My new boss got on to me trying to “boil the ocean” on a project where we really just needed a very simple script for converting question formats. But to me, the simple script would have been so simple that I personally wouldn’t have considered it very useful. So, as I often do, I started to expand the requirements and scope into something that would fix a lot of the other related problems as I perceive them. But she was right to call me out on it because, in doing so, I was taking forever to just get the simple script available and solve any problem at all.

This is something I’m guilty of doing a lot. And it’s weird because, out of one side of my mouth, I’ll preach the importance of the minimum viable product and continuous improvement. But then I’ll put off creating something simple by telling myself that I might as well wait until I have the time to do it “right”. But inevitably, I never actually have the time to do it “right”!

This blog is a victim of that.
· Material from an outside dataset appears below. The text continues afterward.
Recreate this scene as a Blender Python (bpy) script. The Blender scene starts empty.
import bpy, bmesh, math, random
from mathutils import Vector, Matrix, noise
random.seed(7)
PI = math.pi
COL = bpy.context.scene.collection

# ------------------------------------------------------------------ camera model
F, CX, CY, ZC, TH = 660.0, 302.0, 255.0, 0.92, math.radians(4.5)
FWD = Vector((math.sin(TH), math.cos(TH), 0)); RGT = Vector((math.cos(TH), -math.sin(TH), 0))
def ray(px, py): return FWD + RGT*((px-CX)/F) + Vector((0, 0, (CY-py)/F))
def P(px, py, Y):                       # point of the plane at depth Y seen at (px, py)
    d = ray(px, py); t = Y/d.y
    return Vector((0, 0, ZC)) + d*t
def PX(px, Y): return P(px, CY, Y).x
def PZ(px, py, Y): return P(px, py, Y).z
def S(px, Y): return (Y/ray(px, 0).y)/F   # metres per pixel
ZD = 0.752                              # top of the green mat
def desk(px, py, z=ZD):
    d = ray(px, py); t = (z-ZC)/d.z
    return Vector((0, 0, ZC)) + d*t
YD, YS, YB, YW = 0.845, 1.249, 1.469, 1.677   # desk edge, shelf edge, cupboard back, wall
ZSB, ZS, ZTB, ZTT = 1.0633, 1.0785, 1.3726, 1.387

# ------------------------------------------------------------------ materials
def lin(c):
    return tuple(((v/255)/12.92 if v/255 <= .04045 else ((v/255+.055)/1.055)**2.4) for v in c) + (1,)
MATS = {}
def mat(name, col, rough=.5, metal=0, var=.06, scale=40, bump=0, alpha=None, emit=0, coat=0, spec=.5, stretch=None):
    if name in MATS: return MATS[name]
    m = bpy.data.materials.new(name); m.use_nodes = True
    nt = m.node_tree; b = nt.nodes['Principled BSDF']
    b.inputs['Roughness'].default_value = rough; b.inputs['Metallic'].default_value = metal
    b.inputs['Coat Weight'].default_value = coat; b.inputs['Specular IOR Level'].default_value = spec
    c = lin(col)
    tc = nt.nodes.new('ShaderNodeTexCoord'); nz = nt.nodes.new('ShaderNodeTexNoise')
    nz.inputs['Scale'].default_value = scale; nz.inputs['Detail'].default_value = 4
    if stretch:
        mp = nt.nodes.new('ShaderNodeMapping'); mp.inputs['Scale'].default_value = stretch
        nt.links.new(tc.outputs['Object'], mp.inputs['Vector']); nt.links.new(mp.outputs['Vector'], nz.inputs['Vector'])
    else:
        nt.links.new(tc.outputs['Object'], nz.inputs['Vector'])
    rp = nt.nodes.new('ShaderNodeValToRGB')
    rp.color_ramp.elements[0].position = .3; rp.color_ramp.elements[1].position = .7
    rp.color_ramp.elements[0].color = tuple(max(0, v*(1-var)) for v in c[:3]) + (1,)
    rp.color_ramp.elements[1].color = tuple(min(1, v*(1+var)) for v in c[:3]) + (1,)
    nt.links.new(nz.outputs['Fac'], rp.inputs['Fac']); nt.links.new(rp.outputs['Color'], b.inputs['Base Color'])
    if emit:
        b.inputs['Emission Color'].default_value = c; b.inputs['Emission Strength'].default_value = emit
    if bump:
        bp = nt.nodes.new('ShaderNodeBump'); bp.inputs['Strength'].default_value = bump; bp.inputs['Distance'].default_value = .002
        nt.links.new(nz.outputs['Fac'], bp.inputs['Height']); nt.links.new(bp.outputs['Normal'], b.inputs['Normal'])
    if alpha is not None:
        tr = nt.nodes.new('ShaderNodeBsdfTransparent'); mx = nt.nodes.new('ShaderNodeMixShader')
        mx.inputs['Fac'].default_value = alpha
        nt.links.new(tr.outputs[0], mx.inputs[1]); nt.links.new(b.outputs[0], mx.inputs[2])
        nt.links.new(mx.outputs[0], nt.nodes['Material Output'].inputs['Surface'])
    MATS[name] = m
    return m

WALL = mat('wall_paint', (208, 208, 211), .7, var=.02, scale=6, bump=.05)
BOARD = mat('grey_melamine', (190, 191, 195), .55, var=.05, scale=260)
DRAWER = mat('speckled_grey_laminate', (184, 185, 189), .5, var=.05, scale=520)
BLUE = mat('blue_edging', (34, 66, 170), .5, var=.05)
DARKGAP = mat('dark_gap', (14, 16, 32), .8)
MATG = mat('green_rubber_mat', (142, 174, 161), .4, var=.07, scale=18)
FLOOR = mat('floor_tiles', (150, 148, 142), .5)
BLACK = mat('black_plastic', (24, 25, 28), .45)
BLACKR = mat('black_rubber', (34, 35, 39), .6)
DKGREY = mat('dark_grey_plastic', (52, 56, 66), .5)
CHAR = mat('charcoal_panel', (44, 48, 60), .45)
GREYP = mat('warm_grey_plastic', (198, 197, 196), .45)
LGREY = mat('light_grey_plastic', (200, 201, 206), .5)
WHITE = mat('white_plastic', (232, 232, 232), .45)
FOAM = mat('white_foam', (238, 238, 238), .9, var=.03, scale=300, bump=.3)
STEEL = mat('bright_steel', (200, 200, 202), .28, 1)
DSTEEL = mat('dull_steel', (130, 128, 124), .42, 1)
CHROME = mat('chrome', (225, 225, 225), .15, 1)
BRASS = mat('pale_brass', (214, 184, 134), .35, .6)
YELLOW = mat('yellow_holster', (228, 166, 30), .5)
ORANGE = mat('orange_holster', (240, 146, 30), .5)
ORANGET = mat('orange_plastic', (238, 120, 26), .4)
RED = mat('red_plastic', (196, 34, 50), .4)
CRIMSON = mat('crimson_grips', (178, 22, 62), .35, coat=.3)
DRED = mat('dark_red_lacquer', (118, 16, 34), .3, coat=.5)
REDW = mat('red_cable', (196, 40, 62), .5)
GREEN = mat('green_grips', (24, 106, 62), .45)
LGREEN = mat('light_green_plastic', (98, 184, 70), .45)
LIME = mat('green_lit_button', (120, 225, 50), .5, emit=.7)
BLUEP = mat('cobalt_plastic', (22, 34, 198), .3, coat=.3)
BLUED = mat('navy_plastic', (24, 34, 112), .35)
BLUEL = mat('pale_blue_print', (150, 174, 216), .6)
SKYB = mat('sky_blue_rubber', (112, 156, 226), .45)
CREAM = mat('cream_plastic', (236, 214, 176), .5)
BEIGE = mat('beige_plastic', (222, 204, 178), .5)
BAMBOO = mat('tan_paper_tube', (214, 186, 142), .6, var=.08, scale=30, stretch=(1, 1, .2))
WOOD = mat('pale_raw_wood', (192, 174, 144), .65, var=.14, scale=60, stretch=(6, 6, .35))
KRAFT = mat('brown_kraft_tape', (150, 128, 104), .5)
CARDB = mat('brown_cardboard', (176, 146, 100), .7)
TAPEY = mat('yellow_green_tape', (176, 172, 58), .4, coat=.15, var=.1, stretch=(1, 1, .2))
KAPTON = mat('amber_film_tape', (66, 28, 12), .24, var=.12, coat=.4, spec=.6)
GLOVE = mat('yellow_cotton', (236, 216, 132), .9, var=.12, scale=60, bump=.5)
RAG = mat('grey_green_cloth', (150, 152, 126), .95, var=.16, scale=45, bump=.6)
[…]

I created this thing because I knew I was going to be looking for a new job, and I looked back over my decades of experience and realized I had nothing to show for it because it was all trapped inside my old employer. So I created the blog, wrote a “Hello World” article, and planned all the amazing content I would put here. I was unemployed for six months. I have a list of almost a hundred different articles, tips, tricks, how-to guides, etc., that I planned to write (most of which I had already created in some form in my old job mind you), but in the last six months I’ve written like five things. And I’m not really happy with any of those! For every idea, rather than just write a quick version in a few days, I would take a month to tweak and mentally expand the scope, turning every simple tip into a comprehensive 5 part series that never actually made it out of my brain and onto the page.

So, here I am, trying to break that trend by writing a simple and short article (albeit one that is nothing but me complaining about myself) in the hopes that it will be the first step towards doing a better job of this. And I’m failing! I started (as I often do) by rambling into my voice notes app and then dumping the transcript here to edit, which I’ve now wasted 2 hours doing! So I’m stopping now. This is the end of this self rant, no more tweaks. And tomorrow. rather than mentally wrestling with my big plan for a huge comprehensive series about the power of accessibility tools in your browser to assist in content creation, I need to just throw out the quick article that says, “Hey, did you know you can take a full page screenshot?” like I originally planned to do.

Will I actually pull this off? Or will this article sit here as the most recent item on my blog for the next six months? Only time will tell.